Data section:
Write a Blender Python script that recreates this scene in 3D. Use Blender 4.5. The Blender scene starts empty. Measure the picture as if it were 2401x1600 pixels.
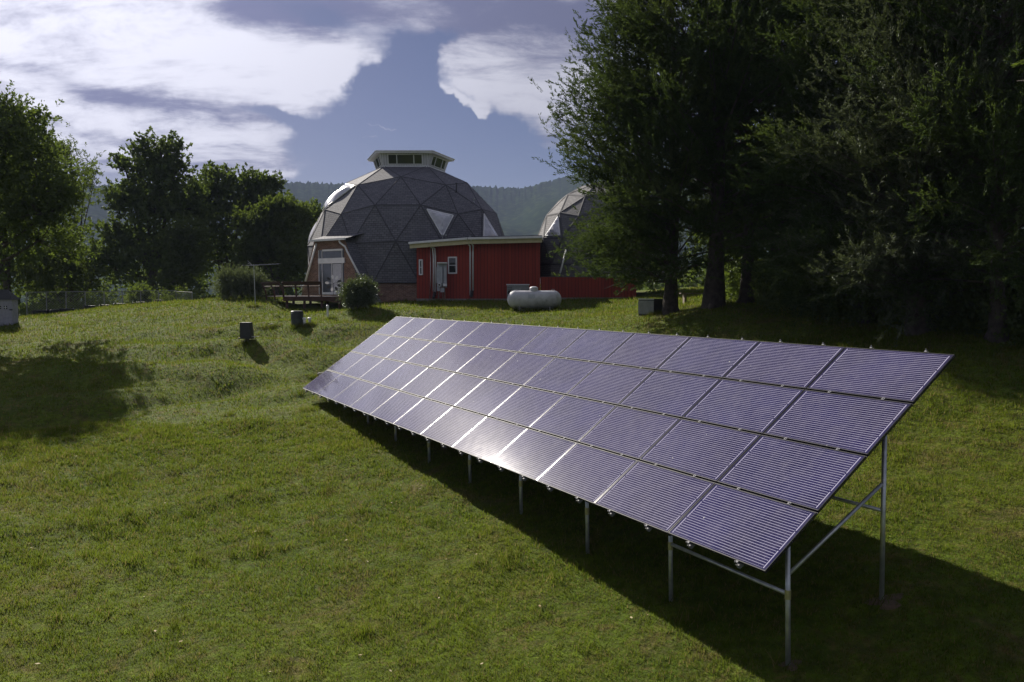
import bpy, math, random
import numpy as np
R = math.radians
rng = np.random.default_rng(7)
random.seed(7)
scene = bpy.context.scene
COL = scene.collection

# ------------------------------------------------------------------ camera numbers
F = 1937.3; PITCH = R(3.2704); CP, SP = math.cos(PITCH), math.sin(PITCH)
K = 2401 / 2353.0
SUN_AZ, SUN_EL = R(33.5), R(31)          # degrees left of +Y, elevation
SUN = np.array([-math.sin(SUN_AZ) * math.cos(SUN_EL), math.cos(SUN_AZ) * math.cos(SUN_EL), math.sin(SUN_EL)])

def ray(px, py):
    x, y = (px * K - 1200.5) / F, (py * K - 800) / F
    return np.array([x, CP - y * SP, -SP - y * CP])
def at(px, py, Y):
    r = ray(px, py); return r * (Y / r[1])

# ------------------------------------------------------------------ terrain
CTRL = [(3.2,9.46,-4.36),(2.19,11.32,-4.28),(1.2,13.16,-4.17),(.15,15.11,-4.08),(-.89,17.04,-3.96),(-1.96,19.,-3.88),(-3.01,20.95,-3.75),(-4.12,23.,-3.58),
 (-6.6,27,-3.4),(4.9,10.3,-3.78),(1.4,18.8,-3.2),(-3.8,28.8,-2.6),
 (0,4,-4.85),(-6,8,-4.85),(6,4,-4.6),(8.5,8,-3.9),(-10,14,-4.45),(-14,20,-4.0),(-18,30,-3.1),(-13,29,-3.05),
 (-11.05,34.5,-2.23),(-9.9,38,-1.53),(-7.6,41,-.82),(-14.9,46,-.68),(-11,44.8,-1.0),(-13,45.2,-.95),(-9.6,44.8,-1.0),(-11,46.5,-.85),(-14,50,-.35),(-12,52,-.4),(-6,50,-.42),
 (-6,43.5,-.6),(-2,43.5,-.58),(3,43.5,-.55),(1.1,41,-.8),(-3,39,-1.05),(2,48,-.42),(7,48,-.25),(5.4,32,-.78),(0,34,-1.55),(3,26,-2.1),
 (-4,34,-1.9),(7.3,30,-.5),(8.5,24,-1.35),(9.5,17,-2.5),(11.7,20,-1.05),(14,22,-.6),(12,13,-2.9),(15,9,-2.6),(12,34,-.1),(18,36,.4),(12,48,.15),(20,48,.6),
 (-23.3,54,-.72),(-27,50,-1.15),(-27,45,-1.5),(-20,45,-1.2),(-17,40,-1.75),(-25,38,-2.5),(-34,42,-3.0),(-31,52,-1.5),(-20,35,-2.7),
 (-25,62,-2),(-35,64,-3),(-45,58,-3),(-20,72,-2.2),(-7,64,-.6),(0,70,-.8),(12,66,.3),(-55,85,-5),(0,105,-4),(40,75,2),(-35,105,-6),
 (-45,30,-4.6),(-30,15,-5.1),(-20,5,-5.3),(25,15,-.6),(32,38,1),(0,-10,-5.4),(-20,-10,-6),(20,-10,-3.8),(-55,0,-6.5),(50,0,-.5),(60,50,3)]
CT = np.array(CTRL, float)
def _phi(d2):
    return 0.5 * d2 * np.log(np.maximum(d2, 1e-9))
_n = len(CT)
_A = np.zeros((_n + 3, _n + 3))
_d2 = ((CT[:, None, :2] - CT[None, :, :2]) ** 2).sum(2)
_A[:_n, :_n] = _phi(_d2) + np.eye(_n) * 1.5
_A[:_n, _n] = 1; _A[:_n, _n + 1:] = CT[:, :2]
_A[_n:, :_n] = _A[:_n, _n:].T
_w = np.linalg.solve(_A, np.concatenate([CT[:, 2], np.zeros(3)]))
def _sn(x, y, s, ph):
    return np.sin(x * s + 1.7 * np.sin(y * s * .63 + ph) + ph) * np.sin(y * s * 1.11 + 1.3 * np.sin(x * s * .57 - ph) + 2 * ph)
def hz(x, y):
    x = np.asarray(x, float); y = np.asarray(y, float); sh = np.broadcast(x, y).shape
    xf = np.broadcast_to(x, sh).ravel(); yf = np.broadcast_to(y, sh).ravel()
    out = np.empty(len(xf))
    cx = np.clip(xf, -75, 75); cy = np.clip(yf, -30, 125)
    for i in range(0, len(xf), 20000):
        a, b = cx[i:i + 20000], cy[i:i + 20000]
        d2 = (a[:, None] - CT[:, 0]) ** 2 + (b[:, None] - CT[:, 1]) ** 2
        out[i:i + 20000] = _phi(d2) @ _w[:_n] + _w[_n] + _w[_n + 1] * a + _w[_n + 2] * b
    far = np.clip((np.hypot(xf, yf - 30) - 75) / 150, 0, 1); far = far * far * (3 - 2 * far)
    out = out * (1 - far) + (-9) * far
    amp = np.clip((np.hypot(xf, yf) - 6) / 12, 0, 1)
    out += amp * (.06 * _sn(xf, yf, .9, .4) + .04 * _sn(xf, yf, 1.9, 2.1) + .02 * _sn(xf, yf, 4.3, 1.1))
    # eroded bank and mower ridges on the slope left of the array
    g = np.exp(-((xf + 11) / 8) ** 2 - ((yf - 34) / 7) ** 2)
    out += g * .22 * np.sin((yf + .35 * xf) * 1.5 + .8 * np.sin(xf * .7))
    L0, L1 = np.array([-17., 22.5]), np.array([-5.5, 30.5]); dd = (L1 - L0) / np.linalg.norm(L1 - L0); al = (xf - L0[0]) * dd[0] + (yf - L0[1]) * dd[1]; pe = (yf - L0[1]) * dd[0] - (xf - L0[0]) * dd[1] + .6 * np.sin(al * .5)
    out -= .32 * np.exp(-(pe / 1.0) ** 2) * np.exp(-((al - 7) / 7.5) ** 4)
    return out.reshape(sh)
def h1(x, y): return float(hz(np.array([x]), np.array([y]))[0])

# ------------------------------------------------------------------ object helpers
def tag(o, label=None, cat=None, group=None, kind=None):
    if label: o['label'] = label
    if cat: o['category'] = cat
    if group: o['group'] = group
    if kind: o['kind'] = kind
    return o
def empty(name, loc, label, cat, group=None, rz=0):
    o = bpy.data.objects.new(name, None); COL.objects.link(o)
    o.location = loc; o.rotation_euler = (0, 0, rz); o.empty_display_size = .2
    return tag(o, label, cat, group)
def link(name, me, mat, parent=None, smooth=False):
    o = bpy.data.objects.new(name, me); COL.objects.link(o)
    if mat: me.materials.append(mat)
    if smooth: me.polygons.foreach_set('use_smooth', [True] * len(me.polygons))
    if parent:
        o.parent = parent
        if parent.parent:  # sub-part
            o.location = (0, 0, 0)
    return o
class MB:
    """collects shapes; coordinates are world minus origin"""
    def __init__(s, org=(0, 0, 0)): s.v = []; s.f = []; s.o = np.array(org, float)
    def add(s, vs, fs):
        n = len(s.v); s.v += [tuple(np.asarray(p, float) - s.o) for p in vs]; s.f += [tuple(i + n for i in f) for f in fs]
    def box(s, c, size, ax=None, rz=0):
        if ax is None:
            ca, sa = math.cos(rz), math.sin(rz)
            ax = (np.array([ca, sa, 0]), np.array([-sa, ca, 0]), np.array([0, 0, 1.]))
        c = np.array(c, float); hx, hy, hzz = [a * d / 2 for a, d in zip(map(np.array, ax), size)]
        vs = [c + i * hx + j * hy + k * hzz for k in (-1, 1) for j in (-1, 1) for i in (-1, 1)]
        s.add(vs, [(0, 2, 3, 1), (4, 5, 7, 6), (0, 1, 5, 4), (2, 6, 7, 3), (0, 4, 6, 2), (1, 3, 7, 5)])
    def prism(s, pts, ext):
        n = len(pts); pts = [np.array(p, float) for p in pts]; e = np.array(ext, float)
        s.add(pts + [p + e for p in pts], [tuple(range(n))[::-1], tuple(range(n, 2 * n))] + [(i, (i + 1) % n, n + (i + 1) % n, n + i) for i in range(n)])
    def tube(s, pts, rad, n=8, cap=True):
        pts = [np.array(p, float) for p in pts]
        if not hasattr(rad, '__len__'): rad = [rad] * len(pts)
        vs = []; fs = []
        for i, p in enumerate(pts):
            d = pts[min(i + 1, len(pts) - 1)] - pts[max(i - 1, 0)]; d = d / (np.linalg.norm(d) + 1e-9)
            a = np.cross(d, [0, 0, 1.]) if abs(d[2]) < .9 else np.cross(d, [1., 0, 0]); a /= np.linalg.norm(a); b = np.cross(d, a)
            for k in range(n):
                t = 2 * math.pi * k / n; vs.append(p + rad[i] * (math.cos(t) * a + math.sin(t) * b))
        for i in range(len(pts) - 1):
            for k in range(n):
                fs.append((i * n + k, i * n + (k + 1) % n, (i + 1) * n + (k + 1) % n, (i + 1) * n + k))
        if cap: fs.append(tuple(range(n))[::-1]); fs.append(tuple(range((len(pts) - 1) * n, len(pts) * n)))
        s.add(vs, fs)
    def build(s, name, mat, parent=None, smooth=False, bevel=0):
        me = bpy.data.meshes.new(name); me.from_pydata(s.v, [], s.f); me.validate(); me.update()
        o = link(name, me, mat, parent, smooth)
        if smooth:
            try: me.shade_auto_smooth
            except Exception: pass
        if bevel:
            m = o.modifiers.new('bevel', 'BEVEL'); m.width = bevel; m.segments = 2; m.limit_method = 'ANGLE'
        return o
def fast_mesh(name, V, nper):
    """V: (faces*nper,3) array, every face has its own nper vertices"""
    V = np.ascontiguousarray(V, dtype=np.float32); nf = len(V) // nper
    me = bpy.data.meshes.new(name)
    me.vertices.add(len(V)); me.vertices.foreach_set('co', V.ravel())
    me.loops.add(len(V)); me.loops.foreach_set('vertex_index', np.arange(len(V), dtype=np.int32))
    me.polygons.add(nf); me.polygons.foreach_set('loop_start', np.arange(0, len(V), nper, dtype=np.int32))
    me.update(calc_edges=True)
    return me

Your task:
Set down again, exactly, the lines of the material above from its first line to the one with "r = ray(px, py); return r * (Y / r[1])", inclusive. Leave the pictures out.

Output of the task:
Write a Blender Python script that recreates this scene in 3D. Use Blender 4.5. The Blender scene starts empty. Measure the picture as if it were 2401x1600 pixels.
import bpy, math, random
import numpy as np
R = math.radians
rng = np.random.default_rng(7)
random.seed(7)
scene = bpy.context.scene
COL = scene.collection

# ------------------------------------------------------------------ camera numbers
F = 1937.3; PITCH = R(3.2704); CP, SP = math.cos(PITCH), math.sin(PITCH)
K = 2401 / 2353.0
SUN_AZ, SUN_EL = R(33.5), R(31)          # degrees left of +Y, elevation
SUN = np.array([-math.sin(SUN_AZ) * math.cos(SUN_EL), math.cos(SUN_AZ) * math.cos(SUN_EL), math.sin(SUN_EL)])

def ray(px, py):
    x, y = (px * K - 1200.5) / F, (py * K - 800) / F
    return np.array([x, CP - y * SP, -SP - y * CP])
def at(px, py, Y):
    r = ray(px, py); return r * (Y / r[1])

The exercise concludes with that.